Daybreakers
Vampires are popping up so often these days, and in such a trendy sympathetic light, that it's getting hard to remember when they were the vicious and spooky ''other.'' You could argue that Daybreakers takes the new commonality of vampires to its logical extreme. The movie is set in 2019, 10 years after vampires have taken over the earth and established an undead society that looks a lot like the human one they wiped out. Yes, they've still got big incisors and golden eyes, but they also stand on subway platforms in Willy Loman overcoats, waiting glumly for the next train, and in line at fast-food outlets that serve coffee and ''20 percent'' blood. That would be human blood, and the reason for the scant percentage figure is that the world is fast running out of it. (It's a thin metaphor for our situation with oil.)

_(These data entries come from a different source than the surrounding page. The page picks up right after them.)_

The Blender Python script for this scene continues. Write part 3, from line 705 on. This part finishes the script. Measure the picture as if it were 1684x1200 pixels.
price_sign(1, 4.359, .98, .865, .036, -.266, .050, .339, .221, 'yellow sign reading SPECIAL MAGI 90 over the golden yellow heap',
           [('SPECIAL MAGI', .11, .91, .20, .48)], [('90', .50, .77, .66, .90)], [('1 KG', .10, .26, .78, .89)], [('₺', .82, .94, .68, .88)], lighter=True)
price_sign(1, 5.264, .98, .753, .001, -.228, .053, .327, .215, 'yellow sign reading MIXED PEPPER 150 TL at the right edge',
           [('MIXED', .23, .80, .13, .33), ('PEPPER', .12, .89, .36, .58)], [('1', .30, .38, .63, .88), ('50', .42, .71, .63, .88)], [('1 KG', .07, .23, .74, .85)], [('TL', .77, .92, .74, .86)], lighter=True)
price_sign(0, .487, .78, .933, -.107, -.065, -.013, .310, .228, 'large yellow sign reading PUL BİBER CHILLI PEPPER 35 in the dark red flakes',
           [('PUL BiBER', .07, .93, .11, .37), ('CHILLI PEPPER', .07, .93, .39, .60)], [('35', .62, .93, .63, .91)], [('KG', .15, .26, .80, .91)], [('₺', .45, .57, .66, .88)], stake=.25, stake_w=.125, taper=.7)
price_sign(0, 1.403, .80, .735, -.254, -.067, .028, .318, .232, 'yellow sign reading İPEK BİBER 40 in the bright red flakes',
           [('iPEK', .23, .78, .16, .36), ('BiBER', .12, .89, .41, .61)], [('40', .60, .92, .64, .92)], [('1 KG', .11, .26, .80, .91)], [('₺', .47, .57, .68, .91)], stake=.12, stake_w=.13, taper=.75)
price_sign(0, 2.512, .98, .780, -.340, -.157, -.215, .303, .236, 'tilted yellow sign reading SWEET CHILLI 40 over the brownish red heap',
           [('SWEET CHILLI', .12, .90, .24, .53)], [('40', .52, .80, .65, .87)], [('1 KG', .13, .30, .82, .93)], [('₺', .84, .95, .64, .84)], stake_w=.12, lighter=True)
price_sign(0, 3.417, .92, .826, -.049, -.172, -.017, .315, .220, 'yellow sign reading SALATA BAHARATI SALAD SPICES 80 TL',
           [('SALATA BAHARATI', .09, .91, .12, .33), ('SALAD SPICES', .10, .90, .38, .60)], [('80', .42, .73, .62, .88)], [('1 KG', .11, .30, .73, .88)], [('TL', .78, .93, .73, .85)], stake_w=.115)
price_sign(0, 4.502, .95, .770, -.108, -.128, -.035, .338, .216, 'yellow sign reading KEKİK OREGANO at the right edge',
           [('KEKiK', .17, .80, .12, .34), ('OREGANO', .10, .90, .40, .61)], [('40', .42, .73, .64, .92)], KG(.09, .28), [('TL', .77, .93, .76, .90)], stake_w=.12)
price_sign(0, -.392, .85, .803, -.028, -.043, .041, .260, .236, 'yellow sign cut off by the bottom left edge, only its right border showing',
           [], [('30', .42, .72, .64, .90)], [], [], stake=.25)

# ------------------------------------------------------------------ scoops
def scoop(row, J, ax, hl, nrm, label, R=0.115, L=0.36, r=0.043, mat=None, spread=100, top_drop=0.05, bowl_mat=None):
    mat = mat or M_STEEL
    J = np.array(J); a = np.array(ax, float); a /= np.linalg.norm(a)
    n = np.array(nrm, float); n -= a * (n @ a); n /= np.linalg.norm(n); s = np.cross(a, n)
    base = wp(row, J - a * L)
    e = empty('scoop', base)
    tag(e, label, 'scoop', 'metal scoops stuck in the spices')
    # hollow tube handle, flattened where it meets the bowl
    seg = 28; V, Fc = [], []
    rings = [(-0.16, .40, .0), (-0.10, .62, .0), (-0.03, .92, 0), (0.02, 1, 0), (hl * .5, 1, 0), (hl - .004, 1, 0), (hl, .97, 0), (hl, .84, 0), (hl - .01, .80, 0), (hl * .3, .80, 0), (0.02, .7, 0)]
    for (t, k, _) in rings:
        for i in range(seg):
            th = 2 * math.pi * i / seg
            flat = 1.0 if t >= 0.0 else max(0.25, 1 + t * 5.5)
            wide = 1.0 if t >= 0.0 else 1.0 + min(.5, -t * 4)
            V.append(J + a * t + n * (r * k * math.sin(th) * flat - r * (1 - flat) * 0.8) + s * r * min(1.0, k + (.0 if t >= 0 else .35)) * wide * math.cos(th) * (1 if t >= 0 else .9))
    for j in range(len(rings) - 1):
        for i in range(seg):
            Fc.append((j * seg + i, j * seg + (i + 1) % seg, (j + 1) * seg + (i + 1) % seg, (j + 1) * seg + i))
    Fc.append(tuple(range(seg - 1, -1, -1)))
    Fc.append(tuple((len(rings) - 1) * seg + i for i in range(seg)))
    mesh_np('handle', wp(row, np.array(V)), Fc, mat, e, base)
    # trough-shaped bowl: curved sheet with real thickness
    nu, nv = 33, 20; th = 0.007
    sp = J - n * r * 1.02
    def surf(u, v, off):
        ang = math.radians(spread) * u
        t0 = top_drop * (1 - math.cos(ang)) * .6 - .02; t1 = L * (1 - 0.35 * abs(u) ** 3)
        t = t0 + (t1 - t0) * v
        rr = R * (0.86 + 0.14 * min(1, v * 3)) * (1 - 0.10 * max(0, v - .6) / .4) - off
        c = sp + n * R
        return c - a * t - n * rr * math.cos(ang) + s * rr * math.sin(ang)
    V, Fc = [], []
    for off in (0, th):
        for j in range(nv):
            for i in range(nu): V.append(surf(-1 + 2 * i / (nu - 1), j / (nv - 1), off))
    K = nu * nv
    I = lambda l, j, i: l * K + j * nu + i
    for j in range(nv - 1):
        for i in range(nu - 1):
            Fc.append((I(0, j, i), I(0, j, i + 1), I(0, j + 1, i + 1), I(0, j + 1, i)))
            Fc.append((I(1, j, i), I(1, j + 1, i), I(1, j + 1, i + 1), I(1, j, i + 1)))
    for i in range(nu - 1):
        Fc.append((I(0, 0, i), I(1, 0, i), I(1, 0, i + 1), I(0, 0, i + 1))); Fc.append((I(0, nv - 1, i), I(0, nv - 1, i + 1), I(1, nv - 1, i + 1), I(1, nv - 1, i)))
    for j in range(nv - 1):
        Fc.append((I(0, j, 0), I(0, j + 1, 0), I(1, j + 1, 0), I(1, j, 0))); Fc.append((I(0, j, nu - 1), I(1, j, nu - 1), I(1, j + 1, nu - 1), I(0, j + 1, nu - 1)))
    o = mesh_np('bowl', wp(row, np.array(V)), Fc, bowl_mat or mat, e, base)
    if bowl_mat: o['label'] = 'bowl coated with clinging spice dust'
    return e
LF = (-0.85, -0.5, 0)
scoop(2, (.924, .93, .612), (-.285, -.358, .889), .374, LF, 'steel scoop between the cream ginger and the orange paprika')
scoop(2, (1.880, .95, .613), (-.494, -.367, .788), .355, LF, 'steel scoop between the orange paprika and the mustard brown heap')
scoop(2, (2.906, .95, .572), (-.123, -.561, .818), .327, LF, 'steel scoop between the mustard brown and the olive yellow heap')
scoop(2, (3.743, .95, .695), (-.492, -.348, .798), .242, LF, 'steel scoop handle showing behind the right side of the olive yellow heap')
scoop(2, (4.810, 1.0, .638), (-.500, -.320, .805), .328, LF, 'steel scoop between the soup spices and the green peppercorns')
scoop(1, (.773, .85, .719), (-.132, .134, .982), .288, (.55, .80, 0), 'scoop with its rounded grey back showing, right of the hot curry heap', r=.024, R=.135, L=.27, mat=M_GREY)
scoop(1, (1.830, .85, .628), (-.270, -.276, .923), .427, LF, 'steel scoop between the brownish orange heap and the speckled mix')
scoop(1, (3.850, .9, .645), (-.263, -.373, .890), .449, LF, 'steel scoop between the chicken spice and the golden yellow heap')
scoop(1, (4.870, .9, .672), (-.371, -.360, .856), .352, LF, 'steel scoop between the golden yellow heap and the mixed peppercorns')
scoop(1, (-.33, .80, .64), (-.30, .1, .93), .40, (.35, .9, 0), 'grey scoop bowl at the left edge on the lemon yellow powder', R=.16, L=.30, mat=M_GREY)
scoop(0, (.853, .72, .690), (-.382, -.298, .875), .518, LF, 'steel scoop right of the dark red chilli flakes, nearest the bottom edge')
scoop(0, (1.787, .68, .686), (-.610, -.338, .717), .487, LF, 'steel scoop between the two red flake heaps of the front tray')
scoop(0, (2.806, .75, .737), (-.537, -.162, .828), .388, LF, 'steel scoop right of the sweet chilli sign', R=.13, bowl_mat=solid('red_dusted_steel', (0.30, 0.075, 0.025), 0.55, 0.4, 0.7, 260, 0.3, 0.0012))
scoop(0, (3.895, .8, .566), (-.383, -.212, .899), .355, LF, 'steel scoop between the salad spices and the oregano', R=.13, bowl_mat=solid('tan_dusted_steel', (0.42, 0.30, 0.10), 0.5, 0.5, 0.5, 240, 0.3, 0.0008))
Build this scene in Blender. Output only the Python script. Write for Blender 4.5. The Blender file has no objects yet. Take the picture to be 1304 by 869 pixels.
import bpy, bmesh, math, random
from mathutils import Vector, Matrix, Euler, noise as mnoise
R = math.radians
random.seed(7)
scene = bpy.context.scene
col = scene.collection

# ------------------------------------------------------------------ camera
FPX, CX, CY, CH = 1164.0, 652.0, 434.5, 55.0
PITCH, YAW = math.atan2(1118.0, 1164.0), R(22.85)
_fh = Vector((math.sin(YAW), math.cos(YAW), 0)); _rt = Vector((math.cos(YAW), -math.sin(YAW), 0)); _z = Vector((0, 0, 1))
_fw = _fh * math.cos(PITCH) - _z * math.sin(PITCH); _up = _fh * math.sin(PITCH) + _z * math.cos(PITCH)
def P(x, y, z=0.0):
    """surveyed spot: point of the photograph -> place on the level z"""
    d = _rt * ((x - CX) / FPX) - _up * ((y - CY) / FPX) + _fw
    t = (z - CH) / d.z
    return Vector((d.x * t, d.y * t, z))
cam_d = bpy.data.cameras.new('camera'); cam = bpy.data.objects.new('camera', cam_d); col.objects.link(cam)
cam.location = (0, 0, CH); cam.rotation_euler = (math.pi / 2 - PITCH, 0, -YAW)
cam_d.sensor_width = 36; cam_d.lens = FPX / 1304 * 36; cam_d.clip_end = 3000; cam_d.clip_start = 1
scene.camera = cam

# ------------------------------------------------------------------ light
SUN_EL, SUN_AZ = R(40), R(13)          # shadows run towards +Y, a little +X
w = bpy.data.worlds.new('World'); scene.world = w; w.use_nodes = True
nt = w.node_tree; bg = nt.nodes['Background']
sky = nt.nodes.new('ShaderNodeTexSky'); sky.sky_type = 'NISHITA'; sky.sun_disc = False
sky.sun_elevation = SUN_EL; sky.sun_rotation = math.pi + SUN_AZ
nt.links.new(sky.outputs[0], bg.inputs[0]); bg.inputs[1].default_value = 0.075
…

Edward Dalton (Ethan Hawke), a vampire hematologist, works for a corporation that farms the blood of human cattle, who hang naked and unconscious with syringes holstered into their necks. Portrayed by Hawke as a sulky silent renegade, Edward lives in a cobalt blue modernist apartment that looks like it could be the vampire version of Mickey Rourke's lair in 9 1/2 Weeks (talk about crypts!). He is working on a plan to create synthetic blood, a crusade that would rescue the vampire world (and save a few humans, too). The only thing that stands in the way is — you guessed it — bloodsucking corporate greed. The sibling writer-director team of Michael and Peter Spierig gather the promising elements of a socio-satirical horror movie. But when Edward joins a roving band of human renegades, led by Willem Dafoe as a guy named Elvis, Daybreakers turns into a ponderous apocalyptic chase film — it's like Children of Men with exploding-plasma shock effects. The best thing you can say about the movie is that it pours some very old blood into a new plastic bottle.